MAIDUGURI, Nigeria (Reuters) - Parents of girls abducted by Islamist militants were searching for their daughters in a remote forest, they told the state governor on Monday, adding that 234 were still missing, a much higher figure than authorities said had been kidnapped.
Official figures put the number of abducted girls at 129 and by Saturday afternoon Borno state governor Kassim Shettima said 77 were still unaccounted for, while the other 52 had returned.
Monday's mass abduction of teenage schoolgirls by Boko Haram from Chibok school, which the governor visited on Monday, shocked Nigeria, a nation long used to hearing about brutal attacks on civilians in the northeast.
It also underlined how powerless the military has become at protecting civilians in the areas of Africa's most populous country plagued by the insurgency, despite a state of emergency nearly a year old that was meant to destroy it.
Boko Haram, whose name means "Western education is sinful", say they are fighting for a breakaway Islamic state in northern Nigeria, although they have increasingly targeted civilians instead of just security forces over the past year.
Parent Shettima Haruna said several parents had taken motorcycles into the Sambisa forest, a known Boko Haram hideout near the school where it is believed the girls were taken.
"We met some men in the Sambisa bush; they told us the Boko Haram camp is still inside and far.
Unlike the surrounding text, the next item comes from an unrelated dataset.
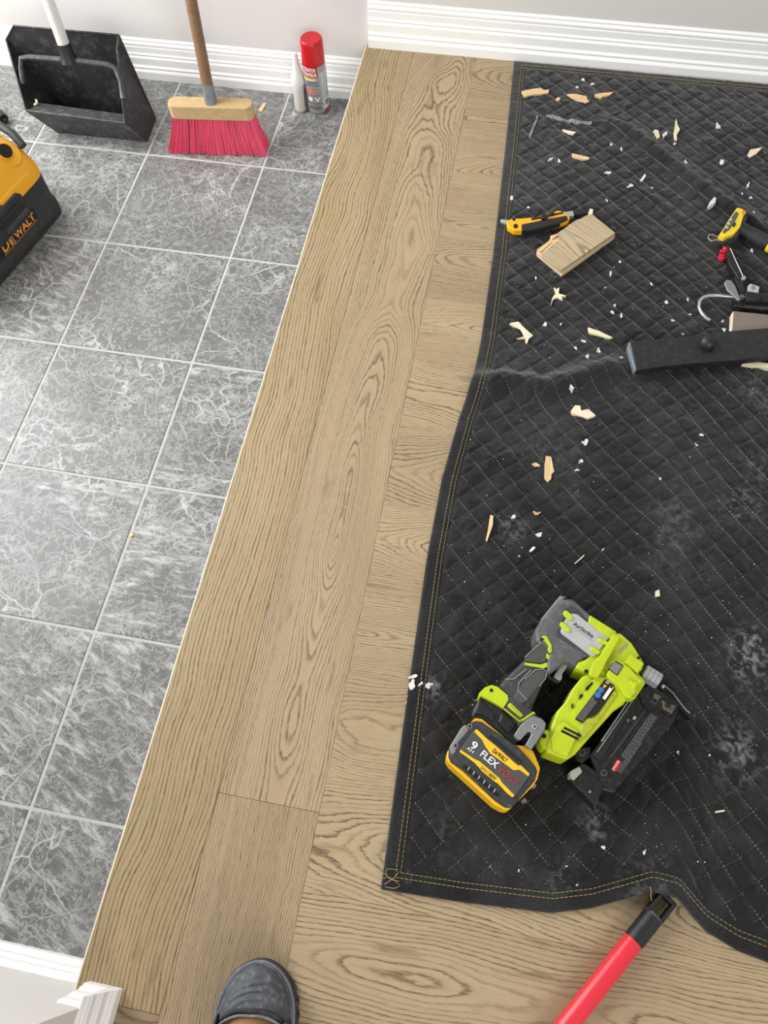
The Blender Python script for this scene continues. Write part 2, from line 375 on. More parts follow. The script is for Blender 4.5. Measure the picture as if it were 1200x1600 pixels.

They said we may not come out alive ... and we then returned beaten by rains," he said.
"We came back to count all our children and we discovered 234 girls are still missing," he added, standing next to the school, large parts of which were reduced to ash by the attack.
The governor and his entourage did not comment on the discrepancy in the figures, which it was not possible to independently check.
Folly Teika, 53, whose two girls Aisha and Hima were among those abducted, said after days of searching she came across people in a village called Bale.
"They said they saw a lot of girls that same Tuesday morning fetching water from a stream and leaving ... They told us they were certain that girls are still close by, but they advised strongly not to go into that direction because we weren't armed," she told Reuters by telephone.
Boko Haram's five-year-old struggle is now seen as the main security threat to Africa's leading energy producer, killing thousands, but attacks on civilians have worsened and become more gruesome this year. School raids seem targeted at deterring parents from giving their children modern education.
"All we want from the government is to help us bring our children back," said father Pogu Yaga, 50, bursting into tears.
The kidnapping occurred the same day a bomb blast, which Boko Haram's leader Abubakar Shekau has since claimed responsibility for, killed 75 people on the edge of the capital Abuja.